13. How to Win Friends and Influence People
Author: Dale Carnegie
One-Sentence Description: Carnegie’s book provides insight on how likability leads to strong relationships, new friends and influence.
Favorite Quote: “You can’t win an argument. You can’t because if you lose it, you lose it; and if you win it, you lose it.”
Why You Should Read It: First published in 1936, How to Win Friends and Influence People provides timeless lessons on how to win people over without using manipulation and morally unethical tactics. In essence, this book is a great read that proves likability goes a long way in life. The knowledge provided in Carnegie’s work is invaluable to leaders and customer-facing team members, such as sales teams. Additionally, the book teaches you how to advance your interpersonal skills.
14. Team of Rivals
Author: Doris Kearns Goodwin
One-Sentence Description: In this Lincoln biography, Kearns shows how the president united his former political competitors to abolish slavery and win the Civil War.
Favorite Quote: “In order to ‘win a man to your cause,’ Lincoln explained, you must first reach his heart, ‘the great high road to his reason.‘”
Why You Should Read It: This leadership book is a masterclass on leadership and an interesting read for anyone who loves history. It shows how important it is to toss your ego aside when working with others. Rather than punishing his rivals, Lincoln welcomed several of these people into his cabinet and created a unified front that was capable of holding the country together. While the book has a rather political motif, it teaches executive leaders the value of bringing teams together toward a collective cause. Personal beliefs of individual group members may vary but there can be healthy competition among them, as long as it doesn’t get in the way of a larger, common objective.
15. 15 Invaluable Laws of Growth
Author: John C. Maxwell
One-Sentence Description: The third book in Maxwell’s “Laws” series provides readers with a new set of principles designed for growth and self-development.
Favorite Quote: “Most people who decide to grow personally find their first mentors in the pages of books.”
Why You Should Read It: The continuous path of self-improvement differentiates a good leader from a great leader.
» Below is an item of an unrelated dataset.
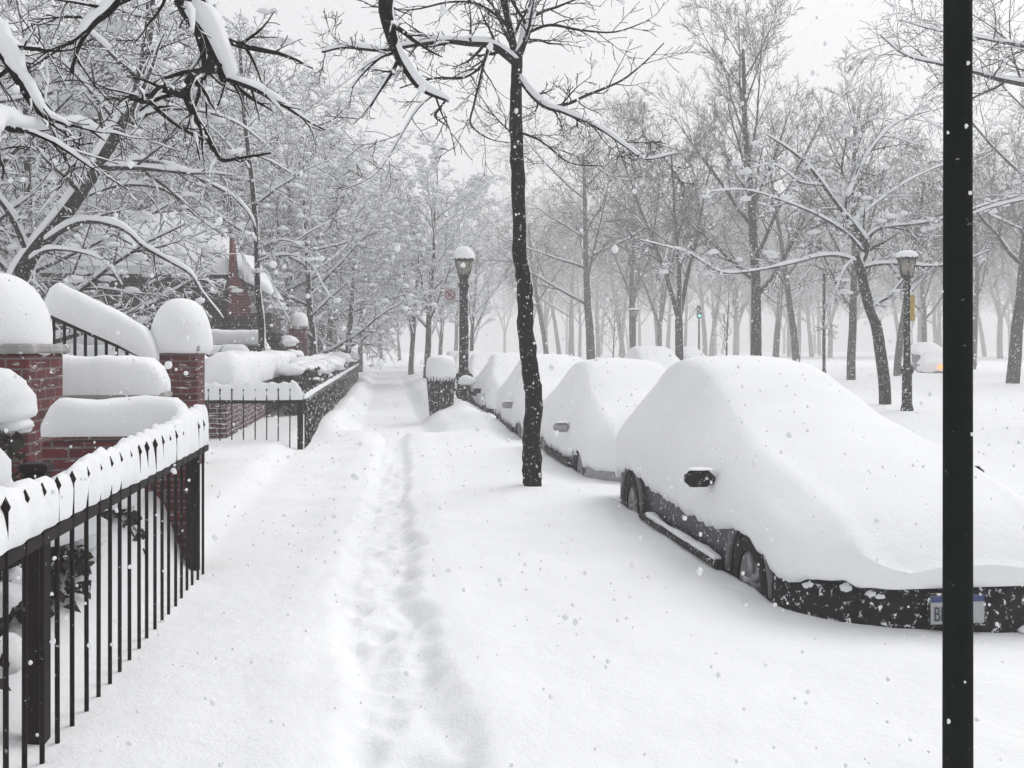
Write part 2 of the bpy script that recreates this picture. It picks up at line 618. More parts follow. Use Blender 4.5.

When starting a business or accepting a leadership role, a person is really accepting the responsibility of dedicating their life to learning how to become better for those they’re responsible for guiding. To summarize, Maxwell helps people understand the required growing process and how to apply it to everyday life.
Create a Goal for Monthly Leadership Education
Improving leadership skills by reading books requires an insatiable desire for applicable knowledge. However, those in leadership positions live busy lives, so it can be difficult to find time for continued education. This is why scheduling time on the calendar for learning and development is an important component of effective time management. Furthermore, doing so also helps keep people accountable for developing their leadership qualities and abilities.
Get started by:
- Selecting five books from this list.
- Determining how much time it will take to finish each book.
- Setting reading completion goals.
- Meeting the established deadline.
- Starting the process again.
Making reading a habit keeps leaders continuously learning. It’s also a great idea to share what you’re learning. For example, after finishing a book, write an encouraging, personal message on the cover page and pass it along to the friend, coworker, or employee it would best serve.